DATED:        June 13, 2005

TO:                 All Finnish Media

FROM:           Finn Grand Fest 2005, Carol Fulsher, 906-226-6591



Viktor Klimenko -- the famous ‘Singing Cossack’ -- is coming to Finn Fest in Marquette, Michigan in August. Klimenko has come a long way from his humble birth in a Russian prisoner-of-war camp in 1942 to international stardom on stage, recordings, and films.

A few years after his birth, his family migrated to Finland, where he first gained renown as a musician. A1970 album of Russian songs went gold and then platinum, the first one so honored in Finland. Further recordings and highly popular concerts all over the world earned him nine more gold records, but the joys of fame eventually faded. In 1980, torn between a career and his personal life, he said he turned to God for guidance. He remade himself as a gospel singer, steered his career in a new direction, and now spreads the gospel through music.

In addition to gospel, his broad repertoire features melancholy gypsy songs, passionate Russian romances, and beloved Hebrew dances. Klimenko’s Cossack background instilled a love of horses and the red dust of the Russian steppes, which he evokes in his renditions of old stories told by the campfire. In the Cold War years, he spoke a universal language of love which reached people despite the hostilities. And with the fall of the Soviet Union, the doors to his Russian homeland were finally opened to his music.

During Finn Fest in Marquette, he will perform at Messiah Lutheran Church on Fourth Street on Thursday, August 11 at 1:00 pm and Friday, August 12 at 7:30 pm, with tickets at $10 for Finn Fest registrants. He will also appear at several church services on Sunday, August 14.

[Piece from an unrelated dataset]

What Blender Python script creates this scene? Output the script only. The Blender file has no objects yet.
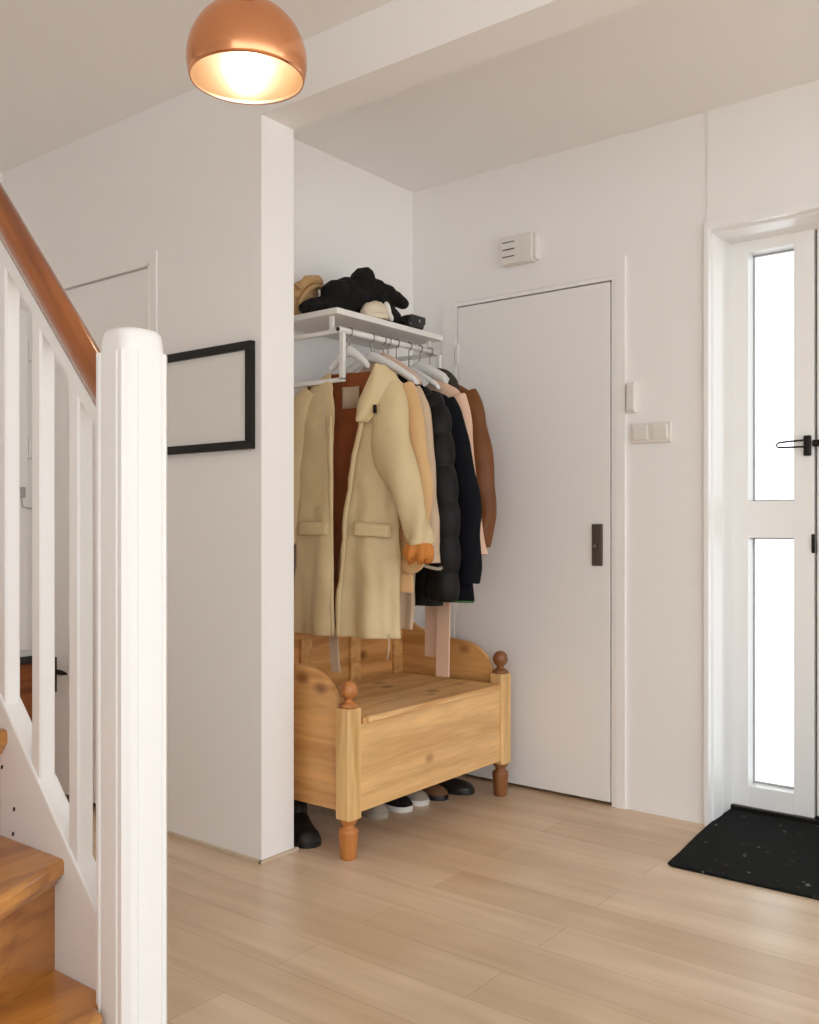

One long-time fan who can hardly wait is Tanya Paasikas Stanaway of Negaunee. This native of Kokkola, Finland came to the United States in 1972. Now secretary for an accounting firm, she’s been teaching Finnish in night classes at Negaunee High School for many years. Her fluency in Finnish has had her negotiating by phone and internet with Viktor Klimenko back in Helsinki, on behalf of Finn Fest.

“I grew up listening to his music but have never met him or seen him perform live. He’s going to stay with our family, and we guarantee him a good sauna.” Asked what concert-goers can expect from the Singing Cossack, Tanya advised people to “sit there with your mouth open and be amazed at his awesome voice. People will love him.”